Auch in Wimbledon spricht sie offen über psychische Probleme, um das Tabu stetig weiter aufzubrechen. Als Alexander Zverev nach seinem Ausscheiden in der ersten Runde seine mentale Leere öffentlich macht, hat Anisimova einen Ratschlag parat: "Viele Menschen haben mit Einsamkeit zu kämpfen, besonders im Profisport", sagt sie und fügt hinzu, dass die Pause vom Tourleben "mir wirklich geholfen hat und ich froh bin, dass ich das gemacht habe, denn ich bin mit einer neuen Perspektive zurückgekommen, fühle mich erfrischt und habe viel über mich selbst gelernt."
Anisimova rät dem Deutschen und auch anderen Spielern, die sich in der Vergangenheit zu ihren psychischen Problemen geäußert haben, wie etwa Naomi Osaka, Paula Badosa, Matteo Berrettini oder Andrej Rublew, zur "Selbstreflexion, um herauszufinden, was schiefläuft oder wie ich einen Lebensstil schaffen kann, der mir Spaß macht".
Anisimova fällt aus den Top 400
Monatelang rührt Anisimova damals keinen Schläger an, macht lieber Urlaub, studiert und trifft Freunde und Familie. Alles, bloß kein Tennis. Dann baut sie ein Team um sich herum auf - mit Menschen, "denen ich mich anvertrauen konnte und denen ich vertraute. Menschen, mit denen ich reden konnte."
Ganz langsam, so wie es die Gesundheit erlaubt, kämpft Anisimova sich zurück. Setzt sich Stück für Stück wieder zusammen. Erst 2024 feiert sie ihr Comeback auf dem Tennisplatz. Grand-Slam-Turnier und gar -Finals sind zu diesem Zeitpunkt in weite Ferne gerückt, in der ATP-Rangliste ist sie aus den Top 400 gefallen. Doch durch die lange Pause ist der Spaß am Sport wieder da. Vielleicht ihr größtes Erfolgserlebnis im Tennis. Seitdem arbeitet die US-Amerikanerin sich beständig wieder hoch: Im Februar 2025 kehrt sie nicht nur wieder unter die Top 20 zurück, sondern gewinnt auch ihren ersten WTA-1000-Titel in Doha.
"Ihre Gelassenheit, mentale Stärke und Arbeitsmoral sind beeindruckend", sagt Anisimovas Coach Rick Vleeshouwers in Wimbledon über sie. "Aber als Mensch schätzt sie ihr Tennisleben viel mehr als zuvor. Wenn man Abstand von etwas nimmt, das einen so großen Teil des Lebens ausmacht, vermisst man es und lernt es zu schätzen."
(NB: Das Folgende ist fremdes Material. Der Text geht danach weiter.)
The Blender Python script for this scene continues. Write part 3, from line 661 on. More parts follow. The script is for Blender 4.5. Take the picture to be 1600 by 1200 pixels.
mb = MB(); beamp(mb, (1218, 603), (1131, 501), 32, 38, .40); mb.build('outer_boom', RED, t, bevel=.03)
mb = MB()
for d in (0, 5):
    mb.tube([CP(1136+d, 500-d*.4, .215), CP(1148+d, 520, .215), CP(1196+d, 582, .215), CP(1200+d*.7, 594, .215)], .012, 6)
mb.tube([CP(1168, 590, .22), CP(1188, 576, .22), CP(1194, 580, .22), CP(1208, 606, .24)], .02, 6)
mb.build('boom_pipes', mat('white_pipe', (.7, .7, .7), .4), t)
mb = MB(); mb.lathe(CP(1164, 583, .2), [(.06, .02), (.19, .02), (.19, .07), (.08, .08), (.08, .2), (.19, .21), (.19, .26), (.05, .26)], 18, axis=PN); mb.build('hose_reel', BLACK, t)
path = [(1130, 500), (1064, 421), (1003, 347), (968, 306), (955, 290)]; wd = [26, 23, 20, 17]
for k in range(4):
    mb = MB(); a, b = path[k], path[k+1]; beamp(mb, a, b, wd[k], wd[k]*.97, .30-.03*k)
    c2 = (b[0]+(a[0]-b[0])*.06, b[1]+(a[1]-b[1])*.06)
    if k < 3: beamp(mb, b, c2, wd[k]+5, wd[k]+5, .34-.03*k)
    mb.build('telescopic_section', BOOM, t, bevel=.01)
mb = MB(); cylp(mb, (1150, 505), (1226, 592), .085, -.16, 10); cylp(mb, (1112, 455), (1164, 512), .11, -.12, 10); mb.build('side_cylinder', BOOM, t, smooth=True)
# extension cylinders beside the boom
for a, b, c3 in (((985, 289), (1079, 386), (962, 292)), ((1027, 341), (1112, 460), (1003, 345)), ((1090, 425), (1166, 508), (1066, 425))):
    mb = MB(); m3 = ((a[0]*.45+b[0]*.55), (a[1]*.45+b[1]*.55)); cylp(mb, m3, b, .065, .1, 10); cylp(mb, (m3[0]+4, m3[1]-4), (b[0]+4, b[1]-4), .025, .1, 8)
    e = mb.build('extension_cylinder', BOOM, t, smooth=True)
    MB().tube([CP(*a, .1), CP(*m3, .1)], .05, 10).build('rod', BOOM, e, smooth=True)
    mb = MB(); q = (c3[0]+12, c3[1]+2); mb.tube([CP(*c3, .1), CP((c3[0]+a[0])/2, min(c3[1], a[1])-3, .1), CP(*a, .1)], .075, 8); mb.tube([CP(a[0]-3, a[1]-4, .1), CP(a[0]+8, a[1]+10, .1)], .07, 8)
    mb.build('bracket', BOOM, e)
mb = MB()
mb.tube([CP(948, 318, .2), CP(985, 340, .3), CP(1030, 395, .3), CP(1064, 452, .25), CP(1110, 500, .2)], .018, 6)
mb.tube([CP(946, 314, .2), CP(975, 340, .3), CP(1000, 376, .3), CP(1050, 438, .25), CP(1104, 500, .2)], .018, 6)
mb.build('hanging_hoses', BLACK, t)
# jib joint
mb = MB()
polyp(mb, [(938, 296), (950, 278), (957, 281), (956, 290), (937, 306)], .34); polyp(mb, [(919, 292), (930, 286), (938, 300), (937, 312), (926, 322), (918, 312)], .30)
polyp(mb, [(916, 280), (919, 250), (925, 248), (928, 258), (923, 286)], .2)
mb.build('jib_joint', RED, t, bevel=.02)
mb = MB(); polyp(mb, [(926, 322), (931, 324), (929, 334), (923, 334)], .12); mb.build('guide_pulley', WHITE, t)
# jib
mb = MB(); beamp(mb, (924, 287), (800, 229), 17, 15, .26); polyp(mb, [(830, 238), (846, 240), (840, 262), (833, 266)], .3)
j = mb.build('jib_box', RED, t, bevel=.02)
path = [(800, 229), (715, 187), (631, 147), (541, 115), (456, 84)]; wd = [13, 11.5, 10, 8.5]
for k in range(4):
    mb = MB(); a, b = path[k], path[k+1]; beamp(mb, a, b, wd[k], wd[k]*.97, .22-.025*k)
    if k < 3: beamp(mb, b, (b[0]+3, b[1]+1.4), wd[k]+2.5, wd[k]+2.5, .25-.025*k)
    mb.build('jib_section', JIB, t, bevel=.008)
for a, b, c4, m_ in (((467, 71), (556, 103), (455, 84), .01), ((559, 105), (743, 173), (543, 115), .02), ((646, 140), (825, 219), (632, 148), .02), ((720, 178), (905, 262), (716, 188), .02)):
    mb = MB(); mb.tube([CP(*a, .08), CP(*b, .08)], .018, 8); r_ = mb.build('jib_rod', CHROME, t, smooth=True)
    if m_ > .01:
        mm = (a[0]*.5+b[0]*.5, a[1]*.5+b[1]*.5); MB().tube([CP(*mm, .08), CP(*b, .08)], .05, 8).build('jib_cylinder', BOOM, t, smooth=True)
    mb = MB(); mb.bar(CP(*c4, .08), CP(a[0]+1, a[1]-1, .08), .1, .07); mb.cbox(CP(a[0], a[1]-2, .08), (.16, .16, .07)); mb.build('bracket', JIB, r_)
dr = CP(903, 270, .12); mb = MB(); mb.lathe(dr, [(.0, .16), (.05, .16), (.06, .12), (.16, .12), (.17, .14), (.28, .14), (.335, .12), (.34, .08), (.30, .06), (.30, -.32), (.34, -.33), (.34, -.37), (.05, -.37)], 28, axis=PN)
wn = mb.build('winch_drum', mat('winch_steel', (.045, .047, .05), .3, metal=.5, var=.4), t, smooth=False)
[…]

Von ganz unten ins Wimbledon-Finale
Nun steht die wieder reparierte Anisimova im größten Finale des Tennissports, nachdem sie im vergangenen Jahr in der Wimbledon-Qualifikation als Nummer 191 der Welt ausgeschieden war. Gegen Iga "Gnadenlos" Swiatek, die mit Belinda Bencic im Halbfinale kurzen Prozess macht, wird sie zur erst zweiten Spielerin jemals, die nach einer Niederlage in der Qualifikation des Vorjahres ein Grand-Slam-Finale erreicht hat (Bianca Andreescu gelingt dies 2019 bei ihrem US-Open-Sieg ebenfalls).
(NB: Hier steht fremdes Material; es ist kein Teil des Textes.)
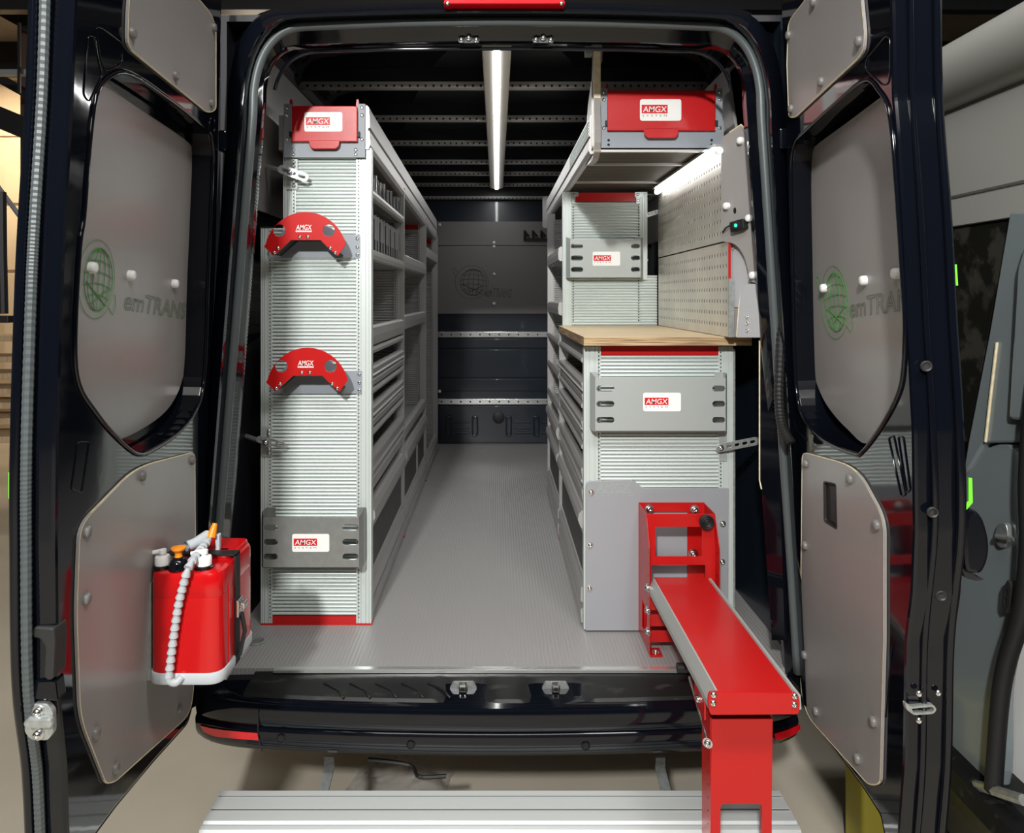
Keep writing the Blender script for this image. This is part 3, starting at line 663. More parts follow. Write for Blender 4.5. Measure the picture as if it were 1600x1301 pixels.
# hardware on the outside of the doors
g = front(1.36)
oh = O('outer_handle', g.plate(catm([(1508, 810), (1520, 797), (1536, 808), (1546, 840), (1546, 870), (1536, 894), (1522, 896), (1508, 884)], 5), [], -.045, 0, .008), 'black_paint', dr)
O('handle_seat', g.plate(catm([(1500, 800), (1514, 800), (1518, 880), (1524, 900), (1538, 905), (1520, 906), (1504, 890)], 4), [], -.05, -.012), 'dark_plastic', dr)
O('film_edge', g.plate([(1514, 746), (1519, 747), (1520, 785), (1507, 800), (1504, 815), (1500, 815), (1502, 798), (1514, 783)], [], 0, .003), 'green_film', dr)
O('film_edge', g.plate([(1501, 822), (1505, 822), (1505, 866), (1501, 866)], [], 0, .003), 'green_film', dr)
O('film_edge', g.plate([(1492, 413), (1495, 413), (1497, 446), (1493, 446)], [], 0, .003), 'green_film', dr)
g2 = front(1.19)
O('outer_handle', g2.plate(catm([(22, 736), (30, 732), (30, 795), (24, 790)], 4), [], -.03, 0), 'black_paint', dl)
O('film_edge', g2.plate([(13, 738), (19, 736), (17, 775), (25, 784), (24, 790), (13, 778)], [], 0, .003), 'green_film', dl)
O('film_edge', g2.plate([(40, 405), (44, 403), (41, 445), (38, 446)], [], 0, .003), 'green_film', dl)
# hinges
for fr, d, x, s in ((DL, dl, 334, 1), (DR, dr, 1232, -1)):
    for py in (212, 1000):
        h = fr.hit(x+(0 if py < 900 else -14*s), py, 0)
        O('hinge', join(box(h.x-.012, h.x+.012, 2.01, 2.06, h.z-.03, h.z+.03)), 'black_paint', d, bevel=.006)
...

Tragödie, Trauer, Wiederauferstehung: "Es war eine lange Reise. Endlich habe ich mein Spiel und mein Selbstvertrauen gefunden", sagt Amanda Anisimova über ihre unglaubliche Geschichte. Der Wimbledon-Titel wäre die Krönung. Den größten, den inneren Triumph kann ihr sowieso niemand mehr wegnehmen.